Sunday, May 18, 2014

Letters to a young man 34

Hello my friend.

Having just completed one of my most busy periods, my thoughts turn to you. I wonder how you are getting along and what you are focused on. Do you read over our last correspondence and wonder whether I have abandoned you? I have not, yet let me make up the difference for what it is with.

Do you still suffer from the yoke you have placed on yourself, the burdens of youth? Scrambling to and fro seeking your next refuge? The next soft place to rest your weary head. The next trend to follow in excitement. The next diet which keeps you busy in measuring and withholding. The next routine meant to hold you upright. The newest philosophy. The next aphorism.

The refuge you seek lies within you, inside your heart and mind. Nothing upright can be built without self-cultivation. You apply yourself diligently for a time, then fall away. You may need me there to encourage you to stand up again and carry on. Yet I am always there with you if you listen to that part of you that expects better. We are one and the same. In fact, that voice inside of you is better than me.

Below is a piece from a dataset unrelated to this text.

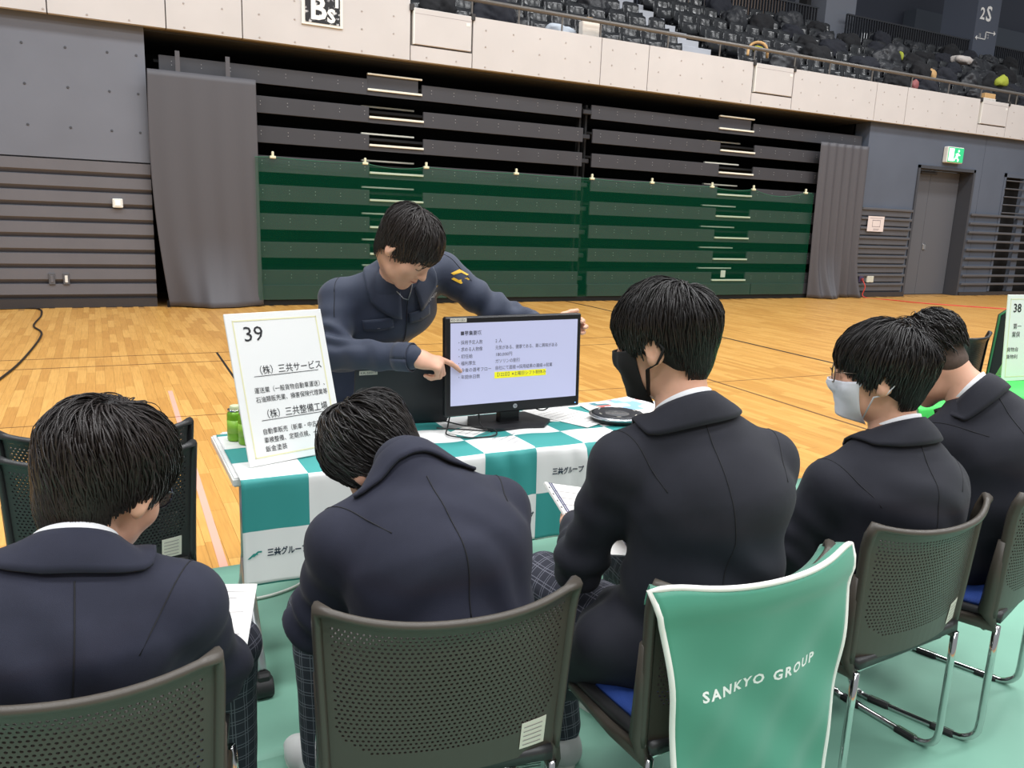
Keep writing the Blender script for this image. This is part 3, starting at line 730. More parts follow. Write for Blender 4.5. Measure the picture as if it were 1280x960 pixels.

It exceeds me because it knows all of your hiding places. I can only guess at where they are but you know full well. Deep down you have an inventory of every place you go to escape that voice. But the voice which urges you forward toward improvement is always present, even when I am not.

Listen to this voice. He is not a voice without reason. He understands you and knows when you need rest and novelty. Yet he also understands when you need to resume your efforts. He allows no slack when no slack is truly needed.

Study history, including your own. Learn new languages including the one which he speaks to you. Cultivate his voice and your ability to understand it. Better yet, cultivate your ability to listen for him. He calls for you at every waking hour, pushing you to be a better man. And what is better? He understands from day to day what you need better than I do, though I know you well enough to guess. Still, a thousand of my guesses is outweighed by the slighted hint from him.

He is your salvation when you fall. The strong trunk of your tree which has deep roots. Come, let us together water those roots and admire the heights to which he has grown. You sit on his branches, rising high with the fruit-and I am there with you.

Farewell for now.

Tuesday, May 13, 2014

A plague of extras, a stoic reflection

I look around me and see what's eating at everyone: Everyone wants extras.

Extra money. Extra clothes. An extra house. And extra free time.

Extra girlfriends and wives. Extra sex. Extra food. Extra people to do thy bidding.

Extra status. Extra everything.

What is it about us that makes us so dissatisfied with what we have? How could we calm the storm brewing inside of us?

Certainly we have the opportunity to find peace within. A beginning point is to properly see what we have before us. When we view our wife, is she enough? Our money, is it enough? Our food, is it enough?

A second step is to properly assess what it is that is driving us to want more. Usually, this is some self deficiency. We crave more because we are trying to fill some void, some lack we feel within. It is because we feel disconnected from what makes us whole that we are constantly seeking more.

So what makes us whole?

Part of what makes us whole is when we cease to constantly look outside ourselves for validation. The feeling that everything is right and that we don't need more is available to us at any moment. Yet, we must quiet the voice in us that tells us that we need to look here or there for more. That we need to get extra this or that.

An irony is how little we can enjoy what we have when constantly seeking more. Dog with two bones.

So, do you allow the need for more to plague you and distract you from what is at hand? Or do you take a deep breath and look at what you have and properly appreciate it?

In a similar way, when we confront something which has happened to us, a disappointment for example, the amount of time that the feeling of disappointment lasts can usually be prolonged by us. Certainly in life we face disappointments, they are unavoidable. Perhaps we don't get a job we want. It is perfectly natural to have some feeling of disappointment, of being let down. Yet, sometimes we seem to crave more out of the experience. We prolong the agony by going over and over again what led up to it, what occurred during it, what we might have done differently, and so forth. To some degree we can learn from such mental gymnastics, but past a certain threshold we are only increasing our misery- and likely the misery of those around us as well.

We have an ability to let things go before they tip us over. How often we cling to the extras and observe ourselves being capsized by our own hand.